Ik kan wel huilen om deze woordenschat, om het jargon van deze maanden, de taal waarmee ze opgroeit, de dreiging ervan. De sfeer van hygiëne, van maatregelen en van bediscussieerde veiligheid.

Ik wil niet de moeder zijn met een masker.
Ik wil niet de moeder zijn die voortdurend vraagt of handen wel gewassen zijn.
Ik ben het toch.

Maar als dit kan, als zij een netje van ajuinen op haar hoofd zet en speelt dat het een mondmasker is, als zij, net negen jaar, de absurditeit ziet van het gaas en de gaten en de nutteloze bescherming, dan ga ik maar beter mee.

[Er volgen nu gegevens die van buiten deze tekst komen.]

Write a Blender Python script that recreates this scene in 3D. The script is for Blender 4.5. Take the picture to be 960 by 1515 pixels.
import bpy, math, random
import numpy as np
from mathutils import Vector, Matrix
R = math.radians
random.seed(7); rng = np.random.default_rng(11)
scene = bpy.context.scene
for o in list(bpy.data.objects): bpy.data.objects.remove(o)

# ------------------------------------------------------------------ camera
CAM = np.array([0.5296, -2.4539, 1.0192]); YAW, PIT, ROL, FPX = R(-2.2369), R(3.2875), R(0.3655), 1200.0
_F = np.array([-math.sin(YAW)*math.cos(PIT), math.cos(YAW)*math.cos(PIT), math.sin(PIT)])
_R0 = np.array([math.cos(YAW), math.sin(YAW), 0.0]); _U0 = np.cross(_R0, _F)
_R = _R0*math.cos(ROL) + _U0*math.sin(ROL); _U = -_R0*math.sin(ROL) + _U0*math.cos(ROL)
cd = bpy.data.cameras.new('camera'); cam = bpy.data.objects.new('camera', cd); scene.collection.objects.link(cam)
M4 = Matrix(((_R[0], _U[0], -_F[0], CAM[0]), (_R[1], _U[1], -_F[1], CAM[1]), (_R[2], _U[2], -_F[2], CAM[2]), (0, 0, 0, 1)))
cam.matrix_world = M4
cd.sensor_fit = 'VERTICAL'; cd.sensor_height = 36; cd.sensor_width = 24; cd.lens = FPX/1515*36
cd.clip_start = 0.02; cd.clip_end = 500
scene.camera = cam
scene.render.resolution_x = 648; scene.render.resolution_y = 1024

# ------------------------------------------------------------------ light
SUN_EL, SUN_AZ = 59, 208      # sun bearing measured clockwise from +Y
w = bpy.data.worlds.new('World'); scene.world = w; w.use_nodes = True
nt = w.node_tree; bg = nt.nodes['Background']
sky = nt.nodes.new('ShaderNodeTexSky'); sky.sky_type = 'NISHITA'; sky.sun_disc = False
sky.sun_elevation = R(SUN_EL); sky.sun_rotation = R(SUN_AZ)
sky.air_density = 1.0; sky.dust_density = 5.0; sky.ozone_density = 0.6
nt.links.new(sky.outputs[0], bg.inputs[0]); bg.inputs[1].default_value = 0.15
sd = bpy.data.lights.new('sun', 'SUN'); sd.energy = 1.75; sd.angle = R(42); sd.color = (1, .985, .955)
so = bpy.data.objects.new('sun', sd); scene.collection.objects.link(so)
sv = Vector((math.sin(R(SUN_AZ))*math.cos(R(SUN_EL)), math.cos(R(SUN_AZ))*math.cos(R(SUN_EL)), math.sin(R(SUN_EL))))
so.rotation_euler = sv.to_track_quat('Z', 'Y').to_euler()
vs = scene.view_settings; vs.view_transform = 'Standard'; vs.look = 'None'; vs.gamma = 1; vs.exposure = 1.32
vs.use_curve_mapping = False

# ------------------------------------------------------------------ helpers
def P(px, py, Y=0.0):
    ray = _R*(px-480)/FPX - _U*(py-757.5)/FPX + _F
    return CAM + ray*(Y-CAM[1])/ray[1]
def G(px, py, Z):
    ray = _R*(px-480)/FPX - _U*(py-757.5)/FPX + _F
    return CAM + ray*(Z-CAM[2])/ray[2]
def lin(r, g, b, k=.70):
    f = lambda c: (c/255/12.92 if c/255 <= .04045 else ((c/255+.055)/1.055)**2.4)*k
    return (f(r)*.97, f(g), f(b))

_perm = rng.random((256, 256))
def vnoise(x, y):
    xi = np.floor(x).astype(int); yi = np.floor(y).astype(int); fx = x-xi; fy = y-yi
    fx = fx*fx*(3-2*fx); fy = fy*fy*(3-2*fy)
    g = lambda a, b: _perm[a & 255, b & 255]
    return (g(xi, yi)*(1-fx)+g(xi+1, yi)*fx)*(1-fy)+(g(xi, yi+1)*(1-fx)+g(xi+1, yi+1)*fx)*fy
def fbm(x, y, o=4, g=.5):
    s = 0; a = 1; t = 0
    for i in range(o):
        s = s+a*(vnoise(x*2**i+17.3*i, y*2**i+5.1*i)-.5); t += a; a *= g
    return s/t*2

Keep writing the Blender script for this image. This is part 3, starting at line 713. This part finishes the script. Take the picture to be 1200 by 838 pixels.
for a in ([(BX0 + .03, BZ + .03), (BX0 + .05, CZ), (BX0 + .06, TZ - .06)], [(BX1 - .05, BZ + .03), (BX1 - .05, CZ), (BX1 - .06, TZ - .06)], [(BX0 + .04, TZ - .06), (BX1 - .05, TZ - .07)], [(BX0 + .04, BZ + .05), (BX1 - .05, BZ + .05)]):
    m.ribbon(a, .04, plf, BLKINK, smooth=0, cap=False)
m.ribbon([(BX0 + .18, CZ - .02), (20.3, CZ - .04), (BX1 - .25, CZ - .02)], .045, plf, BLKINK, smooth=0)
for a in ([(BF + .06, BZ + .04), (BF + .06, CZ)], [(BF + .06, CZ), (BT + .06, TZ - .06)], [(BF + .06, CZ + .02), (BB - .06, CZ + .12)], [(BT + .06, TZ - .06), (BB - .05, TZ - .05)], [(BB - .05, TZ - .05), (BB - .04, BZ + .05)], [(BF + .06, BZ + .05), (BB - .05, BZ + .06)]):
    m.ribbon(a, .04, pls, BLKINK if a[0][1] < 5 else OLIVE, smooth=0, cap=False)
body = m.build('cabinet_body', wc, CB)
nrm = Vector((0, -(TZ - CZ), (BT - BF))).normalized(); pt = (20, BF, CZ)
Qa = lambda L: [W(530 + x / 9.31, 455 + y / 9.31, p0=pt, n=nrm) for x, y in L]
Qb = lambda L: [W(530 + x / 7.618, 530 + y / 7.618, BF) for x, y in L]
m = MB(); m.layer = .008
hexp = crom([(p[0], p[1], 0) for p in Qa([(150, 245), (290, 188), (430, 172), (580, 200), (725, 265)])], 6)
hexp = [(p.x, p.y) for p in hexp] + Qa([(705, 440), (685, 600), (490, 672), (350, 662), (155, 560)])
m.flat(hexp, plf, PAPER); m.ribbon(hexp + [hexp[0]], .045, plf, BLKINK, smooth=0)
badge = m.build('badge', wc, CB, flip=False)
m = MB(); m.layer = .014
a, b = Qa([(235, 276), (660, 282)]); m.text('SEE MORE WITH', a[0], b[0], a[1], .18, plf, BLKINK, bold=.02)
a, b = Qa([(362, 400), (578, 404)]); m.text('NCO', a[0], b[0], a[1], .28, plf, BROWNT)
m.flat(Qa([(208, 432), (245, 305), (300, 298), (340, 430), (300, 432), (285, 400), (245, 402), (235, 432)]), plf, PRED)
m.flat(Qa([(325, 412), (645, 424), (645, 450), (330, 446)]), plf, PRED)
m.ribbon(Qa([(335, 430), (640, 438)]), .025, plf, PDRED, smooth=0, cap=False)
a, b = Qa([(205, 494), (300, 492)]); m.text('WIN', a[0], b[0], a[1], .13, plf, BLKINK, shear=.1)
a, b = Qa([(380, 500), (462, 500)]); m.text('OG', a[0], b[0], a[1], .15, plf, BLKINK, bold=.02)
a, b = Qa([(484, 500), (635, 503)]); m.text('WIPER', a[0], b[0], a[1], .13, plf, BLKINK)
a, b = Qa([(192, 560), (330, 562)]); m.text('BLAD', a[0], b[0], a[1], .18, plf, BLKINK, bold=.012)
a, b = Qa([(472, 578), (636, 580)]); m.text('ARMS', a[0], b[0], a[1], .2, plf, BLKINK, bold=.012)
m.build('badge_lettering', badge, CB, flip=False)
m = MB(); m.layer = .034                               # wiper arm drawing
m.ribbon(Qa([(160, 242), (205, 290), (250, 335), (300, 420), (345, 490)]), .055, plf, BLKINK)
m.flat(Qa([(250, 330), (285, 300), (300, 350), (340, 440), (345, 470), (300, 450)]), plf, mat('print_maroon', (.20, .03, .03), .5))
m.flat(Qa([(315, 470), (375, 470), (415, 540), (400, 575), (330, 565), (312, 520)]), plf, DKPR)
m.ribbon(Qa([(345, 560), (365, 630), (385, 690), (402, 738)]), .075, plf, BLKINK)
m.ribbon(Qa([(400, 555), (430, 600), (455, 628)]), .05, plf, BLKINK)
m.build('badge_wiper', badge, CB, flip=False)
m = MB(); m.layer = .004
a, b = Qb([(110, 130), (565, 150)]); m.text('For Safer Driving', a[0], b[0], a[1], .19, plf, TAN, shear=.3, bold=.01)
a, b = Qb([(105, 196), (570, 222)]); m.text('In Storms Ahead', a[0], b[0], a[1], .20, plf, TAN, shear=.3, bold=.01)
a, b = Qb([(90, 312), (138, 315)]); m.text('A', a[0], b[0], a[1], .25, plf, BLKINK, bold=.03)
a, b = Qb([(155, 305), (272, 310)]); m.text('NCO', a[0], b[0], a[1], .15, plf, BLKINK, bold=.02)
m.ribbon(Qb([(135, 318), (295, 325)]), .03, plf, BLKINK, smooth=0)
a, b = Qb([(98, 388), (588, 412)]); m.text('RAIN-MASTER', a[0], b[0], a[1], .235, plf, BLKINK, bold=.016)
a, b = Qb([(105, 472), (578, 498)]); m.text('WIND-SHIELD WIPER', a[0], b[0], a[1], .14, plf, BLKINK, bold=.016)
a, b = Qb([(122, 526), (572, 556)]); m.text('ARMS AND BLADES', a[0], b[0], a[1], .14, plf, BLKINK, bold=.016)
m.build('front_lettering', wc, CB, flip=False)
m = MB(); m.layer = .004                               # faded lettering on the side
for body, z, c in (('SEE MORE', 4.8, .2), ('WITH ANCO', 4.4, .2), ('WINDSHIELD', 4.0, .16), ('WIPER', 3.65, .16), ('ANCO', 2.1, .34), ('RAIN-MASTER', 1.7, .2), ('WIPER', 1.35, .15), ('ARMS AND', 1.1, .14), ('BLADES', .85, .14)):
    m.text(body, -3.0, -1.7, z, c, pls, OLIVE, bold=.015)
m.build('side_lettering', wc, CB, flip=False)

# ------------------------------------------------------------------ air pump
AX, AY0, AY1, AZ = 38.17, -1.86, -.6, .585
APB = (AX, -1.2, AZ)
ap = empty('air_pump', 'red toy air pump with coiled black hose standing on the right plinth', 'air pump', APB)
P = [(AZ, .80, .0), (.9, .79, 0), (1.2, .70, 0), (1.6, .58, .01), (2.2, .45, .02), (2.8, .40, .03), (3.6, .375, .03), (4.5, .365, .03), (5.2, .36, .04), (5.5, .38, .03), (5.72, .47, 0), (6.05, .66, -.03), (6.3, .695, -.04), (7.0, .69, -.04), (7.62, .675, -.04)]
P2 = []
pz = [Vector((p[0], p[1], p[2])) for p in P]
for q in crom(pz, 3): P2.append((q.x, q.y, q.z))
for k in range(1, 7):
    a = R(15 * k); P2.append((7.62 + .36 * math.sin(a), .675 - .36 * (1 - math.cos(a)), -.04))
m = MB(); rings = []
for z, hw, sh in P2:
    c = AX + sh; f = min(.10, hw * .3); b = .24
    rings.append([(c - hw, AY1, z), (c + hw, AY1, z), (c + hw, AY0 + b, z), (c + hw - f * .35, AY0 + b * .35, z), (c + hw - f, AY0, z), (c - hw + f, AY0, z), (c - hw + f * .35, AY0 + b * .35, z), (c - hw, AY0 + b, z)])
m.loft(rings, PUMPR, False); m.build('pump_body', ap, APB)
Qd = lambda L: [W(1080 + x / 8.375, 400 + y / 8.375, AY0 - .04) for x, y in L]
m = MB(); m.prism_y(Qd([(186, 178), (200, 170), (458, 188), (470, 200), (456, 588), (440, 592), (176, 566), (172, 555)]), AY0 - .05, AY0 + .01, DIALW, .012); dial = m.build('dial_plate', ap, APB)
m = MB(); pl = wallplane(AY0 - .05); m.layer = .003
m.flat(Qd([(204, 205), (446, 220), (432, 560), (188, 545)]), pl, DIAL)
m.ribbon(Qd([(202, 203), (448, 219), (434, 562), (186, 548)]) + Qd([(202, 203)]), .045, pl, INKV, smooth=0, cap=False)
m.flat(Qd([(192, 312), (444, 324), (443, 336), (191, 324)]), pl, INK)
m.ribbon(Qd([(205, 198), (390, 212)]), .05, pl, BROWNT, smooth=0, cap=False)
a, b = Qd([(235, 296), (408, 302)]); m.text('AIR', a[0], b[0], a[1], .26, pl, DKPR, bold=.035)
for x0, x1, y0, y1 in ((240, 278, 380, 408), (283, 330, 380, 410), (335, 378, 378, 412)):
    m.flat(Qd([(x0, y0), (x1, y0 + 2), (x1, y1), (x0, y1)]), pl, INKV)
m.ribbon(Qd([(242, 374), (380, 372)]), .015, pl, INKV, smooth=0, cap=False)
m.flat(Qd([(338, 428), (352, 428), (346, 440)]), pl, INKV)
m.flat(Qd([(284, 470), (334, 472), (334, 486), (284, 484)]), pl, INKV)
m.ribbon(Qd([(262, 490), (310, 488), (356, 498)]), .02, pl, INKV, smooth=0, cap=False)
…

Mee in de taal, in het plezier, in het lachen om de ellende, in het leven leven zoals het nu is.


Weer mag ik van haar leren.





dinsdag 21 juli 2020

Berichten van het thuisfront - 20 juli


Ik krijg een foto toegestuurd. 
Ze heeft haar roze badpak aan. Er staat een citroen op en er hangen frutsels aan, alsof de citroen een rokje draagt. Het is een vrolijk badpak, zij is vrolijk in haar badpak. Ze heeft ook een veiligheidsbril op. Die heeft ze wellicht gevonden tussen de spullen in de berging en kan prima dienen als duikbril. Ze is in de kamer van haar zus. Dat mag meestal niet. Soms mag het wel, de regels van een negenjarige zijn nogal ingewikkeld. De regels voor een bijna-vijfjarige zijn meestal niet erg belangrijk, je kan om regels heen draaien en er vrolijk voorbij lopen. Maar ze is dus in de kamer waar soms geheimen zijn en kunstwerken waar je voorzichtig mee moet zijn. Ze heeft een meetlint in haar handen en meet, zo lijkt het, de afstand tussen de vloer en het raamkozijn.

Ons huis meet duizend miljoen, zegt ze. 

Ik weet niet waarom ze haar badpak draagt. Als daar al een reden voor is.
Ik weet niet waarom ze wil weten, waarom ze wil meten. Als daar al een reden voor is.

Maar het zou best kunnen. Duizend miljoen liefdesmeters.